(Scene modeling code data)
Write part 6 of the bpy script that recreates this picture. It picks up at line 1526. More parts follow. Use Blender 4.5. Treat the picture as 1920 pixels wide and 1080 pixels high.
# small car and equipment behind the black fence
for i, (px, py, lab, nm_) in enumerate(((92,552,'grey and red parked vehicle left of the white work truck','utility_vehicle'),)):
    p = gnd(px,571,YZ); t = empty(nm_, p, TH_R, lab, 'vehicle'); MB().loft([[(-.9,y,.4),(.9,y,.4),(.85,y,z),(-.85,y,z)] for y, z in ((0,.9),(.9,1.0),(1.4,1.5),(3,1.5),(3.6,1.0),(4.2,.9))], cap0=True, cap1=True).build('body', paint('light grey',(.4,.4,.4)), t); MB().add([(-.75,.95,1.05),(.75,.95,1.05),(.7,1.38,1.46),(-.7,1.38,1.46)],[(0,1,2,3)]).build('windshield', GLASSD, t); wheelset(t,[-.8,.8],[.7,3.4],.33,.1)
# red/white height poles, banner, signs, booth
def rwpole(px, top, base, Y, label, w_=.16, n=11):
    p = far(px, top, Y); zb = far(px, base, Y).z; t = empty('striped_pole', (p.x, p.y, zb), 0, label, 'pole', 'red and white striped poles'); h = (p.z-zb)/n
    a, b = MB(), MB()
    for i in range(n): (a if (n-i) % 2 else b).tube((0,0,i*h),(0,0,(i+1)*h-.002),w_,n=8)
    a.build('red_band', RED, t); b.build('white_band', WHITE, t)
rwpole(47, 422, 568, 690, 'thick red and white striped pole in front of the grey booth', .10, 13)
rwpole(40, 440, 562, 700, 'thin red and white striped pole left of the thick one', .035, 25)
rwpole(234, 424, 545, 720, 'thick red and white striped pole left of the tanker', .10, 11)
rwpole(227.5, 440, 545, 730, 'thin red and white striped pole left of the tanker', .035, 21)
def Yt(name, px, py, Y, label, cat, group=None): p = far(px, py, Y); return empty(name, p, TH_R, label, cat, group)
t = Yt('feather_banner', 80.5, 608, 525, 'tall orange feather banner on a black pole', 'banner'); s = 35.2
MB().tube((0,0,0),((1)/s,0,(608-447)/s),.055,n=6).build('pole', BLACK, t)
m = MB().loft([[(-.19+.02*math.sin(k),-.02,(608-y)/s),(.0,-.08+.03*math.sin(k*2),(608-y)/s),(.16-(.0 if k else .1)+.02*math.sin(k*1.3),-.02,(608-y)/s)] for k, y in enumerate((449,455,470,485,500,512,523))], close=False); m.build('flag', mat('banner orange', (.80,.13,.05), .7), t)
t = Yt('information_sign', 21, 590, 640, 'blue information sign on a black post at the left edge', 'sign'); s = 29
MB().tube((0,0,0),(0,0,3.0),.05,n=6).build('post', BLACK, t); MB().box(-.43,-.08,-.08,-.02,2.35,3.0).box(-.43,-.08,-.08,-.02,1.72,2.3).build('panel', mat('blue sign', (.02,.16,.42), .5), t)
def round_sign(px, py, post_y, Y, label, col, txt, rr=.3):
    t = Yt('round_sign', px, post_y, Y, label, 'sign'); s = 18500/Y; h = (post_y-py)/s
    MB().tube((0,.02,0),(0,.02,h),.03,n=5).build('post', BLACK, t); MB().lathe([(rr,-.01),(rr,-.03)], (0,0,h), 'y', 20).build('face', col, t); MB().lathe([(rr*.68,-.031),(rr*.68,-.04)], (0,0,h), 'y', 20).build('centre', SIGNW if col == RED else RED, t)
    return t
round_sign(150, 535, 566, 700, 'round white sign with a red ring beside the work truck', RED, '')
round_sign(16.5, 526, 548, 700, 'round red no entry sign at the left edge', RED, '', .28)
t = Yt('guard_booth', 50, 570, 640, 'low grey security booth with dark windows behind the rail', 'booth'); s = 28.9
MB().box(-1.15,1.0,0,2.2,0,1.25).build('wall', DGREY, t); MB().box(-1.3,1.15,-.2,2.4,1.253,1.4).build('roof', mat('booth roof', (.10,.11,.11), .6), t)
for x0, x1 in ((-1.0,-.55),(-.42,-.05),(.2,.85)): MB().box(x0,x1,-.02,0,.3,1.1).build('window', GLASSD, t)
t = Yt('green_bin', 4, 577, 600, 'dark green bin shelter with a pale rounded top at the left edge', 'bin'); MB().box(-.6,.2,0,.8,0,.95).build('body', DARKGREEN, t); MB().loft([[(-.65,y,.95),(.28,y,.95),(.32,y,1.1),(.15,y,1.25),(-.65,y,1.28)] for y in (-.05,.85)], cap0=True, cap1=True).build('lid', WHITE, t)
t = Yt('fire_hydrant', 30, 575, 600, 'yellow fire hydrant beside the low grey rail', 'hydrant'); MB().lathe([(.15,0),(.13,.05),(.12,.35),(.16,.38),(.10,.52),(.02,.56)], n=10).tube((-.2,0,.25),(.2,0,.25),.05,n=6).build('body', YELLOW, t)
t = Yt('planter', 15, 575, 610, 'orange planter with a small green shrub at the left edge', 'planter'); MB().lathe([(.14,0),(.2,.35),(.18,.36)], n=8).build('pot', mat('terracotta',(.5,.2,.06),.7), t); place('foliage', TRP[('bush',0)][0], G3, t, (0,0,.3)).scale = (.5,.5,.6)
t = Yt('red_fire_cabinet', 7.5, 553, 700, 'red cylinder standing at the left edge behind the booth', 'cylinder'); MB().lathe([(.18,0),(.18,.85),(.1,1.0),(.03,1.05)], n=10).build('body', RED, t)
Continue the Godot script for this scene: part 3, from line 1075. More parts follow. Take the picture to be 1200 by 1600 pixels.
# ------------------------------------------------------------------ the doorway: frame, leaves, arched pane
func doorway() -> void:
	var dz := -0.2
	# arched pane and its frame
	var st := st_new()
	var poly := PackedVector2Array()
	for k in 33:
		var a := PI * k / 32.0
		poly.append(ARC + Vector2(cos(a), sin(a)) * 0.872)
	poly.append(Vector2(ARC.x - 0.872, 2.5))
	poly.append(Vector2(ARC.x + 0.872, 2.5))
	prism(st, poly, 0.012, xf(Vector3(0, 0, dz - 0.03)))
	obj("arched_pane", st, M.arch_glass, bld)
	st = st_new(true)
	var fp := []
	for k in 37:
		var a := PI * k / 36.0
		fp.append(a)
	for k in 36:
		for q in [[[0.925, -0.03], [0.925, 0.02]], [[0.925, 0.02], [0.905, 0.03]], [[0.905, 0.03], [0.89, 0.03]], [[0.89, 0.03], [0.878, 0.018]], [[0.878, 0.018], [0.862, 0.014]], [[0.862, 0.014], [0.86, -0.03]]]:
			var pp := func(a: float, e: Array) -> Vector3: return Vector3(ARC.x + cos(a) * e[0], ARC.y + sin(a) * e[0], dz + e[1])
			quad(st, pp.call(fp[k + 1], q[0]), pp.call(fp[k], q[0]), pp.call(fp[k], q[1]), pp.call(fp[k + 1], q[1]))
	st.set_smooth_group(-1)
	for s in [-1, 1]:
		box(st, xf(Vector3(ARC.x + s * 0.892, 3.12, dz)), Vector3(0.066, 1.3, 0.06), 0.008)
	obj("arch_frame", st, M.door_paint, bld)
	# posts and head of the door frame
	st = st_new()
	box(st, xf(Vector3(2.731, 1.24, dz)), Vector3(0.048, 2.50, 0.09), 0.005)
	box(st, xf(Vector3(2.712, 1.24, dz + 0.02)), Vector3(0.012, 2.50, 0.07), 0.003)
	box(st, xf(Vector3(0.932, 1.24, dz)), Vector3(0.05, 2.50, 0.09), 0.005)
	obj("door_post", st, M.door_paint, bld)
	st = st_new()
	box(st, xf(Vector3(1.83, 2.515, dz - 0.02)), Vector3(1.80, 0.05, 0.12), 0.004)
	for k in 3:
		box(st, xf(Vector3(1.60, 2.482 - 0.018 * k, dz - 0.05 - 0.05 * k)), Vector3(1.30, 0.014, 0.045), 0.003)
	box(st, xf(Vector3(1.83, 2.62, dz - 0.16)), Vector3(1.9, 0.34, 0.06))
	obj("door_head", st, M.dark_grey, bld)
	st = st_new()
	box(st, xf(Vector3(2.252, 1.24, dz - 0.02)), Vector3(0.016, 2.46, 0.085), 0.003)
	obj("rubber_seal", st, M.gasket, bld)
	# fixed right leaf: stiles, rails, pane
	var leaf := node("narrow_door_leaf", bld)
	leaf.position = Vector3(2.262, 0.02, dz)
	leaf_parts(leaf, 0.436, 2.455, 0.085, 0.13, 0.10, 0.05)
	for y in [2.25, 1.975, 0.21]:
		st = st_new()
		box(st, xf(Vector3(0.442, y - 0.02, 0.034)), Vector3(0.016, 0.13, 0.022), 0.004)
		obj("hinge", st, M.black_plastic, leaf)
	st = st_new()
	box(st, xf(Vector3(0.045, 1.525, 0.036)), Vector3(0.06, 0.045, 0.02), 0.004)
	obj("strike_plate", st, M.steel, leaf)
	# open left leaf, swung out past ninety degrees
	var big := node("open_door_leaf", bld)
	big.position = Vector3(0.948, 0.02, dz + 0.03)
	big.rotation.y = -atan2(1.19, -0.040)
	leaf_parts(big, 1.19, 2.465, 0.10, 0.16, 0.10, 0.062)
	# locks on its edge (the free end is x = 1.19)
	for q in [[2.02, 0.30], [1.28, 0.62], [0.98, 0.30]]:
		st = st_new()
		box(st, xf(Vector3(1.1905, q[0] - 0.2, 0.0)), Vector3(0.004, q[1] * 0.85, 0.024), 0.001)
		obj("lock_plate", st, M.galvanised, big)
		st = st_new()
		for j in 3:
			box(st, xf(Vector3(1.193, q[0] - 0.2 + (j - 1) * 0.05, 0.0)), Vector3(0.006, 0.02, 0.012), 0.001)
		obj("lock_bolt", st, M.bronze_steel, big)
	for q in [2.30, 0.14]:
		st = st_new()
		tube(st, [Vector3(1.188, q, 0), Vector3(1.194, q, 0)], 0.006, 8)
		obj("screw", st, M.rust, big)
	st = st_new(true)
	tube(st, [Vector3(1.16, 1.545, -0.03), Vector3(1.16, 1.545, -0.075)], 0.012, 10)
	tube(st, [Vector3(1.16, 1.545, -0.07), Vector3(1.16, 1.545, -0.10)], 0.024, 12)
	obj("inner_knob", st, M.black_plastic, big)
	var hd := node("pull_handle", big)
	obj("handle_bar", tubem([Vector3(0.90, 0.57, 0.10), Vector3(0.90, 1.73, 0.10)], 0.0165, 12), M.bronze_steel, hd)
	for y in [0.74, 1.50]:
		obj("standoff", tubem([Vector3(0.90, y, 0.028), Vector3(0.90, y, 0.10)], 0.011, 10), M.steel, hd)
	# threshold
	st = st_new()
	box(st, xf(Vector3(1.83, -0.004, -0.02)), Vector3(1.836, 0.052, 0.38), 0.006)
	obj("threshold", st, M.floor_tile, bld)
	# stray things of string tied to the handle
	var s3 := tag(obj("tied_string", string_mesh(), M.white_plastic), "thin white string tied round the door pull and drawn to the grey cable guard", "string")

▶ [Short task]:
Count how many lines of the material hold the string "follow". Give the number and nothing more.

▶ [Complete answer]:
2